To sate the relentless demand for housing, both 'affordable' and market-rate, 19 Rockwell Place will join a booming cast of neighbors that include soon-to-open The Brook, The Rocklyn, Fulton Greene, 89 Dekalb Avenue, and 98 Dekalb Avenue (yes, that’s a lot of projects to keep up with).
The tower will host 174 rental apartments, ranging from studios to two-bedrooms. It’s being developed by Chesky Rosen, with New York Developers & Management handling construction.
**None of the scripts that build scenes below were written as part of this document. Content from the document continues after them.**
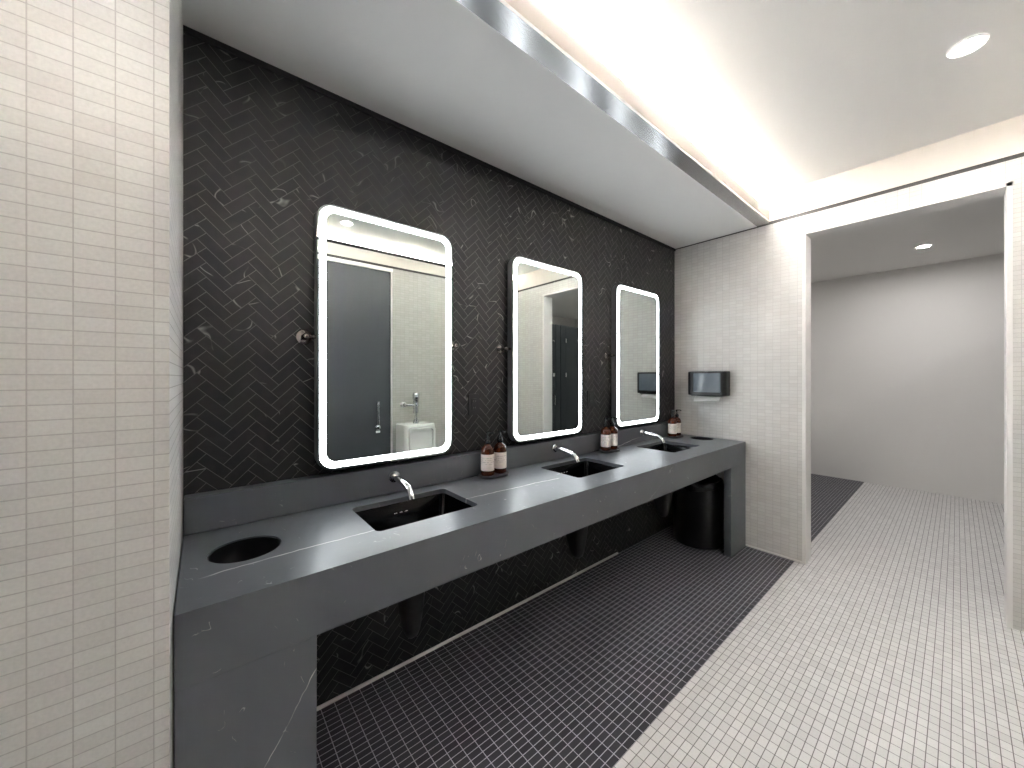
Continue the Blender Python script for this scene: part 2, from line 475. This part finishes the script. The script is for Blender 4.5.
for a, b in ((XL + 0.003, -3.209), (-0.312, -0.003)):
    bm = B(); box(bm, a, b, -D, -D + 0.05, 0.0, 0.689, 0.0012); obj('leg', bm, M['stone_front'], van)
bm = B(); box(bm, XL + 0.003, -0.003, -0.065, -0.004, H, 0.985, 0.004, 3); obj('backsplash', bm, M['stone_splash'], van)
for hx, hy in HOLES:
    bm = B(); n = 40
    loft(bm, [circ(HR - 0.0005, H - 0.004, n, hx, hy), circ(HR - 0.003, H - 0.004, n, hx, hy), circ(HR - 0.006, H - 0.10, n, hx, hy), circ(HR - 0.0005, H - 0.10, n, hx, hy), circ(HR - 0.0005, H - 0.004, n, hx, hy)], False, False)
    obj('waste_chute', bm, M['plastic_black'], van, True)

# sinks
sk = empty('sink', (SINK_X[0], SCY, H - 0.0205))
bm = B()
def rl(hx, hy, r, z, cy=0.0): return [(a, cy + b, z) for a, b in rr(hx, hy, r)]
loft(bm, [rl(SHX + 0.022, SHY + 0.022, 0.04, 0.0), rl(SHX + 0.003, SHY + 0.003, 0.024, 0.0), rl(SHX + 0.001, SHY + 0.001, 0.024, -0.004), rl(SHX - 0.008, SHY - 0.008, 0.03, -0.105),
          rl(SHX - 0.016, SHY - 0.016, 0.035, -0.125), rl(SHX - 0.035, SHY - 0.035, 0.04, -0.134), rl(0.03, 0.03, 0.03, -0.140),
          rl(0.03, 0.03, 0.03, -0.148), rl(SHX - 0.03, SHY - 0.03, 0.04, -0.144), rl(SHX + 0.004, SHY + 0.004, 0.035, -0.115), rl(SHX + 0.012, SHY + 0.012, 0.03, -0.012), rl(SHX + 0.022, SHY + 0.022, 0.04, -0.012), rl(SHX + 0.022, SHY + 0.022, 0.04, 0.0)], False, False)
obj('basin', bm, M['sink'], sk, True, 50)
bm = B(); lathe(bm, [(0.0225, -0.1405), (0.0225, -0.1375), (0.018, -0.1365), (0.014, -0.139), (0.004, -0.1395)], 24); obj('drain', bm, M['chrome'], sk, True)
for k in (-1, 0, 1):
    bm = B(); y0 = SHY - 0.003
    bmesh.ops.create_uvsphere(bm, u_segments=12, v_segments=8, radius=1.0, matrix=Matrix.Translation((k * 0.024, y0, -0.045)) @ Matrix.Diagonal((0.0085, 0.003, 0.005, 1)))
    obj('overflow', bm, M['chrome'], sk, True, 90)
tag(sk, 'black undermount sink nearest the camera, under the large first mirror', 'sink', 'undermount sinks')
for x, lb in ((SINK_X[1], 'black undermount sink in the middle of the counter'), (SINK_X[2], 'black undermount sink farthest away, nearest the white tiled wall')):
    tag(copy_thing(sk, (x, SCY, H - 0.0205)), lb, 'sink', 'undermount sinks')

# faucets: wall spout out of the backsplash
fc = empty('wall_faucet', (SINK_X[0], -0.065, 0.938))
bm = B(); disc_y(bm, [(0.027, 0.0), (0.027, -0.007), (0.025, -0.011), (0.013, -0.012), (0.0125, -0.013)], 0, 0); obj('rosette', bm, M['chrome'], fc, True)
bm = B()
pts = [(0, -0.010, 0), (0, -0.05, -0.002), (0, -0.10, -0.006), (0, -0.135, -0.010), (0, -0.155, -0.015), (0, -0.172, -0.025), (0, -0.182, -0.036), (0, -0.189, -0.050)]
tube(bm, pts, 0.0132, 18); obj('spout', bm, M['chrome'], fc, True)
bm = B(); tube(bm, [(0, -0.1885, -0.049), (0, -0.1925, -0.058)], [0.0140, 0.0136], 18); obj('aerator', bm, M['chrome'], fc, True)
tag(fc, 'chrome wall spout curving down over the nearest sink', 'faucet', 'chrome wall faucets')
for x, lb in ((SINK_X[1], 'chrome wall spout curving down over the middle sink'), (SINK_X[2], 'chrome wall spout curving down over the farthest sink')):
    tag(copy_thing(fc, (x, -0.065, 0.938)), lb, 'faucet', 'chrome wall faucets')

# pipe shrouds under the sinks
ps = empty('pipe_shroud', (SINK_X[0], -0.240, 0.0))
bm = B(); loops = []
for z, hx, ya, yb, r in ((0.684, 0.050, -0.095, 0.125, 0.04), (0.56, 0.046, -0.088, 0.105, 0.04), (0.46, 0.042, -0.076, 0.078, 0.038), (0.39, 0.036, -0.064, 0.052, 0.034),
                         (0.345, 0.031, -0.056, 0.038, 0.03), (0.320, 0.025, -0.046, 0.024, 0.024), (0.308, 0.014, -0.032, 0.008, 0.013)):
    loops.append([(a, (ya + yb) / 2 + b, z) for a, b in rr(hx, (yb - ya) / 2, r)])
loft(bm, loops); obj('cover', bm, M['plastic_matte'], ps, True, 60)
bm = B(); box(bm, -0.056, 0.056, -0.110, 0.140, 0.674, 0.686, 0.004); obj('top_flange', bm, M['plastic_matte'], ps)
tag(ps, 'black tapered pipe cover hanging under the nearest sink', 'pipe cover', 'pipe covers under the counter')
for x, lb in ((SINK_X[1], 'black tapered pipe cover hanging under the middle sink'), (SINK_X[2], 'black tapered pipe cover hanging beside the waste bin under the farthest sink')):
    tag(copy_thing(ps, (x, -0.240, 0)), lb, 'pipe cover', 'pipe covers under the counter')

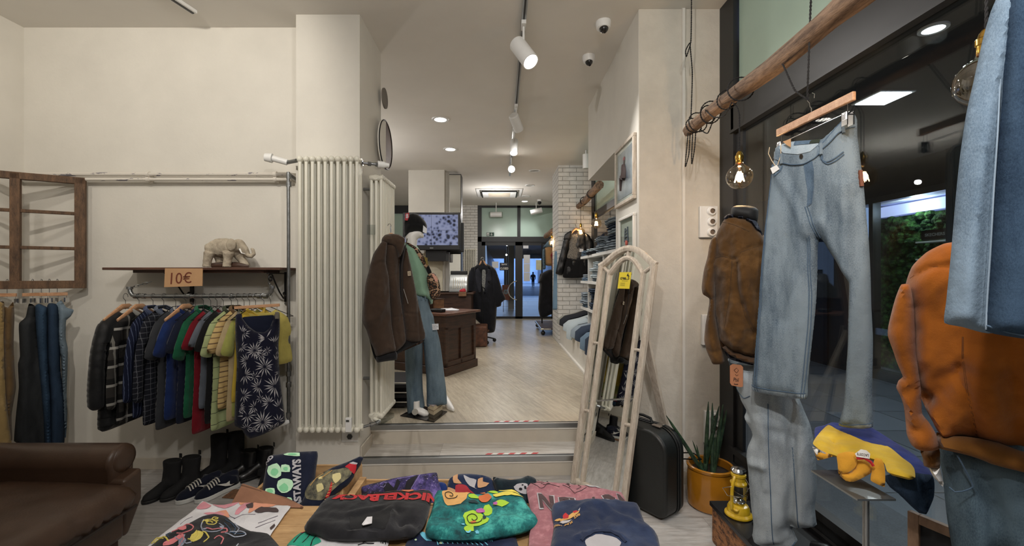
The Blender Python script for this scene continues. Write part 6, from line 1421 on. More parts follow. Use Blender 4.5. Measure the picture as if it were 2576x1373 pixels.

The building was designed by Daniel Goldner Architects, who’ve given it a distinctive look: a saw-toothed façade of folded aluminum panels and staggered trapezoidal balconies, ensuring that 90% of units have outdoor space.
Renderings show the building inside and out will sport clean lines, calming neutral palettes, and touches of greenery, including a green wall at the at the entrance. The apartments promise to be on the more efficient size, considering it is packing 174 units across 120,000 square feet of residential floor area.
The 304-foot tower quietly topped out last fall (as first reported by YIMBY) and has since been wrapped in netting as crews work to enclose the concrete frame. Move-ins are likely to begin in late 2025 or early 2026.
Amenities will include a rooftop lounge and on-site parking, soon to be a rarer amenity in the wake of the City of Yes zoning overhaul that scrapped parking mandates in Downtown Brooklyn.

The surrounding stretch of Rockwell Place, from the LIU campus at Dekalb to Flatbush Avenue, has become Brooklyn's mightiest urban canyon. This two-block corridor will be flanked by eight towers rising 40+ stories, creating a dramatic and slightly intimidating corridor of density.
Most of the new buildings in this area are rentals, though Charney Companies’ 45-story condo at 95 Rockwell Place is set to start foundation work soon, bringing some ownership options into the mix.
If there’s any spot in the borough that can handle this kind of density, Fulton and Flatbush Avenue Ext. might be it. Below ground, it’s a tangle of subway lines: the B, Q, R at Dekalb Avenue and the 2, 3, 4, 5 at Nevins Street, making for easy commutes to Manhattan and other parts of the city. Above ground, a growing ecosystem of amenities includes City Point, Atlantic Center Mall, and the borough's famous mix of small mom and pop businesses.
The hope is that the thousands of incoming residents will patronize the small businesses in area, including along Fulton Street Mall, where an increasing number of retail vacancies. With reasonable rents, a new influx of neighbors will bring the kind of foot traffic that keeps this vital commercial corridor humming.